Question

What is an electric dipole? Find an expression for electric potential at any point due to an electric dipole.

Hint:

The electric potential of a dipole decreases as \( \frac{1}{r^2} \), faster than that of a single charge (\( \frac{1}{r} \)).

Answer 1

Step 1: Let the two charges be at points \( A \) and \( B \), separated by distance \( 2a \).
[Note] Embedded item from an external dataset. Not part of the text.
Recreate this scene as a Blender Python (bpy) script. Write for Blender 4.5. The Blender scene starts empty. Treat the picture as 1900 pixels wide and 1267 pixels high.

The point \( P \) is at distance \( r \) from the center \( O \).
Step 2: The distances from \( P \) to the charges are: \[ r_+ = r - a \cos \theta, \quad r_- = r + a \cos \theta, \] assuming \( r \gg a \).
Step 3: The potential at \( P \) is: \[ V = \frac{1}{4 \pi \epsilon_0} \left( \frac{q}{r_+} - \frac{q}{r_-} \right). \]
Step 4: Using binomial approximation for \( r \gg a \): \[ \frac{1}{r_\pm} \approx \frac{1}{r} \mp \frac{a \cos \theta}{r^2}. \]
Step 5: Substitute to get: \[ V = \frac{q}{4 \pi \epsilon_0} \left( \frac{1}{r} - \frac{a \cos \theta}{r^2} - \frac{1}{r} - \frac{a \cos \theta}{r^2} \right) = \frac{1}{4 \pi \epsilon_0} \frac{2 q a \cos \theta}{r^2}. \]
Step 6: Since \( p = 2 q a \), the expression becomes: \[ \boxed{V = \frac{1}{4 \pi \epsilon_0} \frac{p \cos \theta}{r^2}}. \]